The Locust
w/Hella, Rah Bras, the Red Light Sting, My Name Is Rar-Rar Sun Aug 3, Vera Project, 8 pm, $11 ($10 w/club card).

An Albatross

w/Lobe, Audio Infidels, Black Lodge
Sat Aug 2, 2nd Avenue Pizza, 7 pm, $3.

"Screamo," the next genre giant, has begun leaving teeth marks on the mainstream media, but unfortunately the music doesn't have much bite. In the June 29 issue of the New York Times Magazine, writer Jonathan Dee coined 2003 the "Summer of Screamo"--a label used for the groundswell of bands like the Used, Glassjaw, Thrice, and Thursday, who to me sound as dully rejected and painfully commercial as plain old pathetic emo (only they yell instead of whimper). I did like Dee's quote from Tom Beaujour, the editor of hard-rock mag Revolver, though: "The history of screaming is really just the history of rock getting louder and more outrageous. It's almost like an arms race. What can I do that is the next level of sonic rebellion?"
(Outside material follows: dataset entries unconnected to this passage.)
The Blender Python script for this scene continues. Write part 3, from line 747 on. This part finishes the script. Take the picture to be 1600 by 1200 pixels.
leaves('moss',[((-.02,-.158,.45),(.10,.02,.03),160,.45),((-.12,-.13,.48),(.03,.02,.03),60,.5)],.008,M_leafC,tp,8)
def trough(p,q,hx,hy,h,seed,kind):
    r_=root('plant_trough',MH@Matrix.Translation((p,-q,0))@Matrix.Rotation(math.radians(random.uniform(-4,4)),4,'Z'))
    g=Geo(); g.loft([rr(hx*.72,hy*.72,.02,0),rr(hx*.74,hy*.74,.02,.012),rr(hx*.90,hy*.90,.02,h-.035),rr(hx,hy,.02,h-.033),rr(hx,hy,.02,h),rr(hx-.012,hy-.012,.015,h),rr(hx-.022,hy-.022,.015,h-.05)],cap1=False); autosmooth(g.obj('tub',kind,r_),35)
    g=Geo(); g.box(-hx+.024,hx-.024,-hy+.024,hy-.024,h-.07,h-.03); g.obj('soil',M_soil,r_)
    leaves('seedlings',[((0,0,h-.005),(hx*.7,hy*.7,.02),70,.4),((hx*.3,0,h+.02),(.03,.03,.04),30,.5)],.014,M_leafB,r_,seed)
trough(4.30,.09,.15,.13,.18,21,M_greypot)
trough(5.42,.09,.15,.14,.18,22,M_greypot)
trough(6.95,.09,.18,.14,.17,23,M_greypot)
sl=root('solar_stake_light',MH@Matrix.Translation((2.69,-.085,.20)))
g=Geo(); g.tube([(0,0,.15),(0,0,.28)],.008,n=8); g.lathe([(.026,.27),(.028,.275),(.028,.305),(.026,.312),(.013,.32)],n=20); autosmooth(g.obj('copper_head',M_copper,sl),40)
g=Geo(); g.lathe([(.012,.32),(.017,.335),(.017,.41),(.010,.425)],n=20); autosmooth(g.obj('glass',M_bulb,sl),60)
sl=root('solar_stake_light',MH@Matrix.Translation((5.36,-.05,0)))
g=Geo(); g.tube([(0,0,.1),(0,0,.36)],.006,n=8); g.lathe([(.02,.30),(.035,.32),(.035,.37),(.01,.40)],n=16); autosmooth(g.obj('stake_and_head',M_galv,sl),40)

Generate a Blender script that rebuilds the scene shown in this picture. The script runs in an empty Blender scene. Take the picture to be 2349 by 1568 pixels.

I agree with that--but really, screamo is about as rebellious as the Hot Topic chain selling skull-and-crossbones patches. There is an arms race for rebellion, always has been; but when I get a video a week from these new "crazy" major-label radio-friendly punk bands, my interest in the mainstream retreats even further. I love the energy and experimental nature of the more difficult avant-hardcore acts--from their unscientific mixtures of so many "unpopular" genres to the sweat-stenched basements, makeshift all-ages venues, and low-entry dives they tend to play in. These bands make music for themselves and for their loyal fans, and it's the wonderfully destructive sound of a more ballsy force of antiestablishment aggression.

The best of the avant-hardcore bands make music so loud, complicated, and adverse to standard song structure that their songs become violent thrusts of noise, the kind of abrasive sonic combustion that has barbed edges and broken angles and doesn't give a fuck about accessibility. The bands inject a lot of extra noise in their experiments, and when they give the banshee wail, it sounds like a vital organ just exploded, with remnants splattering all over the music.

Of these avant-hardcore acts, the Locust, who come through Seattle this week, are probably the closest to becoming a household name (albeit in more adventurous households), and are well-known enough to be called sellouts by purists who hate everything once it has too much label money behind it. Their new record on Anti-, Plague Soundscapes, shows that the Locust's grindcore special effects have tripled: Keyboards buzz the guitars like low-flying fighter planes, ramping up the band's penchant for sounding as manageable as a hive of hornets. This isn't a sellout release--there are no industry-savvy alterations to their acerbic charm, and, if anything, a bigger budget was the Spanish fly that made their disruptive sound more potent.

Philadelphia's An Albatross are another interesting avant-hardcore act coming to Seattle. They just signed to Ace Fu Records (Ex Models), and make the same kind of clipped cyborg-speed constructions as the Locust. Their excellent new record, We Are the Lazer Viking, is an eight-minute race through 11 songs, mashing up metal, grindcore, and prog rock along the way with an analog synth, Farfisa, and the prerequisite rhythm-section swarm. The vocals are more "rabid dog" than the Locust's "rabid insect," and the four-year-old band's tangents into things like whale-mating-style effects add to their eclectic sound.

Both bands (along with a load of others--the Blood Brothers and Racebannon, for example) make the kind of music that could deliver black eyes--not from brute aggression, but via the socially aware types who eat this shit up and move around to its jolted/near-nonexistent rhythms in appropriate weed-whacker fashion. To me, this is where the forward force of punk is really snarling, chained to a rapidly growing indie audience and about to break loose into the (remote) reaches of the mainstream audience's attention span, thanks to percolating label interest, the Internet, and constant touring.

The mainstream can have the "screamo revolution" and all of its safe success. The real raw-throated rebellion pours out in the records and performances of avant-hardcore acts, who spew the truly passionate brand of "emotional punk."